People fall into the trap of thinking that the Constitution guarantees our rights by “listing” them…but it actually guarantees our rights – which are innumerable – NOT by listing them, but by limiting the government’s ability to infringe upon them.  The few individual liberties listed in the Bill of Rights are not the only ones we have, and their listing there is not what guarantees them.

We must not succumb to the common misconception that individual rights exist only if they are listed in the Constitution…which is precisely what Alexander Hamilton feared would happen, and is why he argued against the inclusion of a Bill of Rights before ratification.

In Federalist 84, Hamilton said that a Bill of Rights “would contain various exceptions to powers not granted; and, on this very account, would afford a colorable pretext to claim more than were granted.  For why declare that things shall not be done which there is no power to do?  Why, for instance, should it be said that the liberty of the press shall not be restrained, when no power is given by which restrictions may be imposed?  I will not contend that such a provision would confer a regulating power; but it is evident that it would furnish, to men disposed to usurp, a plausible pretense for claiming that power.” (emphasis mine)

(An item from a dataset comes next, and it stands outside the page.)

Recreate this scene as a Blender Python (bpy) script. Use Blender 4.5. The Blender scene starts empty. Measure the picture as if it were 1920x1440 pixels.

And Hamilton has been proven absolutely correct in his prediction that some people would use the Bill of Rights to claim more power for government than is specifically authorized throughout the entire Constitution.  This despite the addition of the 9th and 10th Amendments, which addressed his fears by explaining clearly that individual rights are not limited to those listed (9th), while the powers of the federal government are strictly limited to those listed (10th).

The PURPOSE of the Constitution is to limit government, which is why it lists the very few required duties of the federal government.  And if something is not REQUIRED by the enumerated powers, then it’s not ALLOWED.  Any government power that is not specifically listed is absolutely prohibited, by virtue of that omission.

We need to stop referring to our “1st Amendment rights”, for example, as if their enumeration in the Bill of Rights is what guarantees them.  They are infinite, and are guaranteed by virtue of the strict, purposeful limits placed on government throughout the Constitution, which confines government’s duties to ONLY those required by the enumerated powers…no more, no less.